I don’t think so. Every May for ten years, when I came to look for a subject for this column, all I could think of was to find another way of saying that this is the most beautiful month, and that you might have the best peonies in Christendom but this is the one month when, if the worst came to the worst, you wouldn’t need a garden at all. People talk about October and say that autumn is their favourite time, but they are only looking for notice by trying to be different. October is amazing, but it and every other month are nothing beside May.
Now hubris has caught up with me, and this year I am saying that I want nothing more than to be in Worcestershire in May, with my own peonies, which are not even the best in the parish. And so I will be, for less than a week, but a week is infinitely better than nothing. And that will be after two April weeks of madly trying to catch up on having done nothing there since Christmas. In the middle of April the garden will be a guilt-inducing wreck. But then May will come: all-forgiving May when every weed is beautiful and the goose grass is still only trails of optimistic freshness adorning the hedge.
Normally you know the day you have to pull the goose grass out before it is too late, and you can admire this harmless infant state in comfort. And normally you can enjoy the cow parsley because it is where you want it and you think you will have it all cut down before the seed is ripened (not always a thought that tallies with reality). You can enjoy the celmisias flowering, and think how nice a background the artichokes make, knowing that you will be there to divert or truncate any encroaching artichoke leaves that threaten, for no celmisia likes to be touched.
What then of my short May week, to be followed by months more of abandonment? Am I to lay waste to the cow parsley while it is still coming towards its best? A bit of a pointless exercise that, as it would probably only delay flowering and so not prevent seeding at all. Some good can be done among the goose grass with a fine tooth comb perhaps and the celmisias can be given a hurdle or two to deter their enthusiastic neighbours, but multiply that by a hundred other jobs I can think of, and the several hundred I don’t have the imagination to because they aren’t under my nose, and we are looking at a week of neurosis with me unable to see the flowers for the weeds. What a waste that would be.
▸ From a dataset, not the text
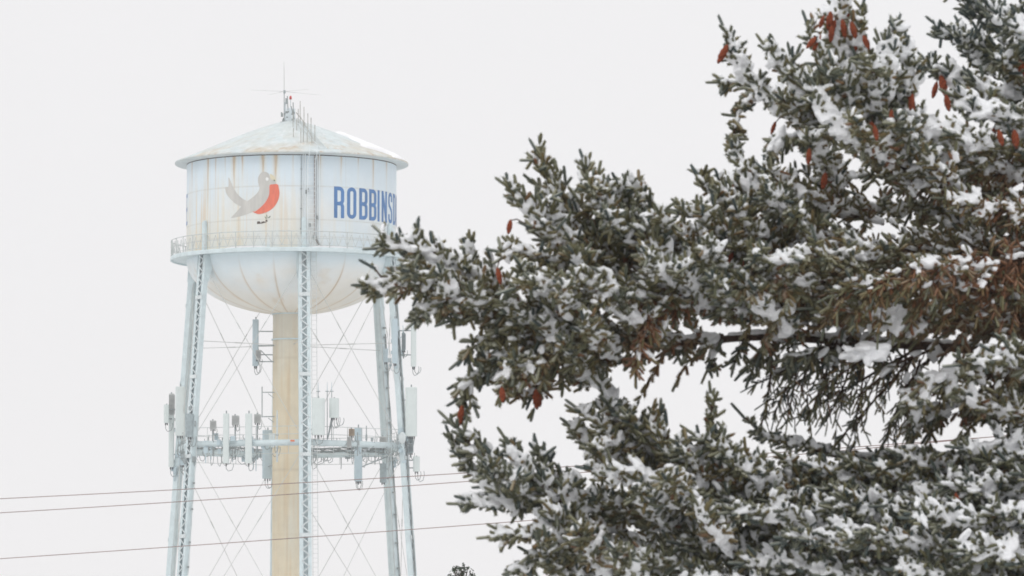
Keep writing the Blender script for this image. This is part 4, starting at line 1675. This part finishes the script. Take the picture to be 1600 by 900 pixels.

I’d be better off to find myself that humblest ditch and spend the days staring at stitchwort. For years I’ve meant to bring stitchwort into the garden along the hedge bottoms. There are few plants more beautiful, wild or tamed, and it demands no husbandry or love and would never suffer for abandonment. It is what May is. A sign to let go, to stop worrying for now. I can leave the thrashing around and catching up and rescuing until later in the summer. The important thing is that, even if the worst comes to the worst and the garden is lost, I can still come home in May and not need a garden at all.